PLOT: An employee of the futuristic Malos megacorporation submits himself to a mandatory scanning of his deepest and most profound memories.

Still from Brainstare (2025)

COMMENTS: Made a few months prior to the release of ‘s Incorporeal Man (2025), Brainstare was another attempt at creating a human- written script exclusively using  AI technology. While Incorporeal Man reveled in the unnaturalism of the final product, seeking a so-bad-is-weird cult status, Brainstare is determined to go for a more “decent” look and production quality. Some serious problems, though—especially in terms of pacing—make it an even more challenging viewing experience.

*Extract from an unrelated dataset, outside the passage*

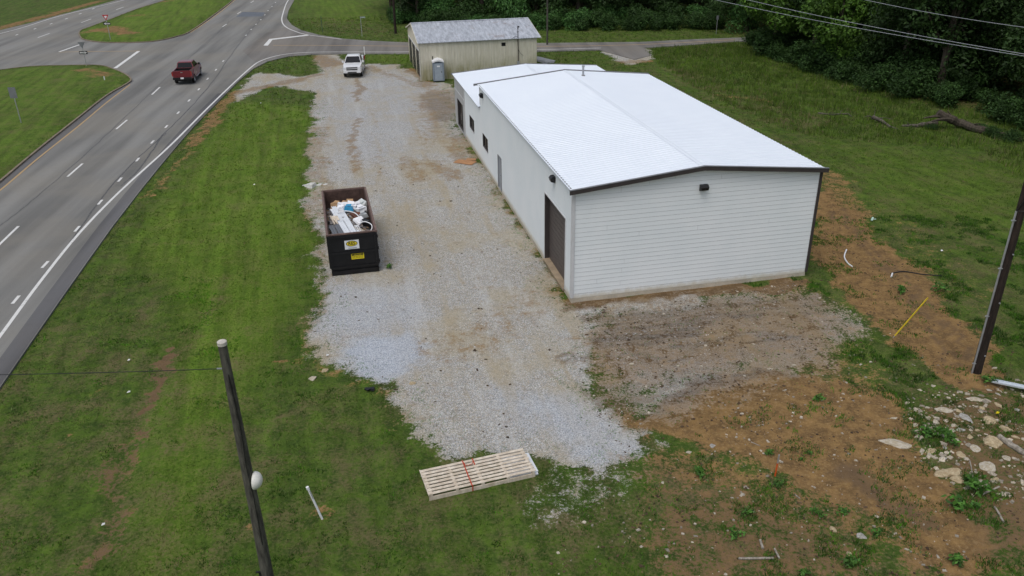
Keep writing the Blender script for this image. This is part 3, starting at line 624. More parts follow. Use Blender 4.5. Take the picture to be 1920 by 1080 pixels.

Brainstare is divided into two acts, chamber dramas played in two different interior locations. The plot, set in a dystopian future, follows Anthony, an empolyee of the Malos Corporation, who has to submit himself to a scanning of his deepest memories or risk being fired and ostracized. The first act—with an exhausting duration of about one hour and twenty minutes—observes our protagonist in his home with his partner and colleague Sheba, as she tries to persuade him to proceed with the necessary tests. Their conversation develops gradually into the portrait of a one-sided relationship where Sheba seems to play the role of a reward for an obedient worker rather than a real love-partner.

What an excruciatingly slow development that is! The AI does an acceptable job visualizing people and environments, with an uncanny aesthetic recalling rotoscope animation. The audio also presents no difficulties: both the characters’ voices and sound effects do their job. But the only aspect of the production real humans worked on —the script—-proves to be the worst element. Outrageously repetitive dialogues and an extensive use of the thesaurus make a telenovela seem brilliant in comparison.

The second act, mercifully shorter than the first, shouldn’t be discussed too much to avoid possible spoilers. Not that the story has tremendous reveals and twists; let’s just say that the debates regarding the moral implications of a scanning of our most profound memories and thoughts continues, with new commentary on our relationship with the unconscious.

There is material for a good “Black Mirror”-esque narrative here, but the execution is underwhelming, to say the least. Slow plot advancement and dialogue straight out of a soap opera make The Room, or even Incorporeal Man, preferable viewing options.

Baldersion has made Brainstare available for free viewing on YouTube.

WHAT THE CRITICS SAY:

No independent reviews found at the time of publication.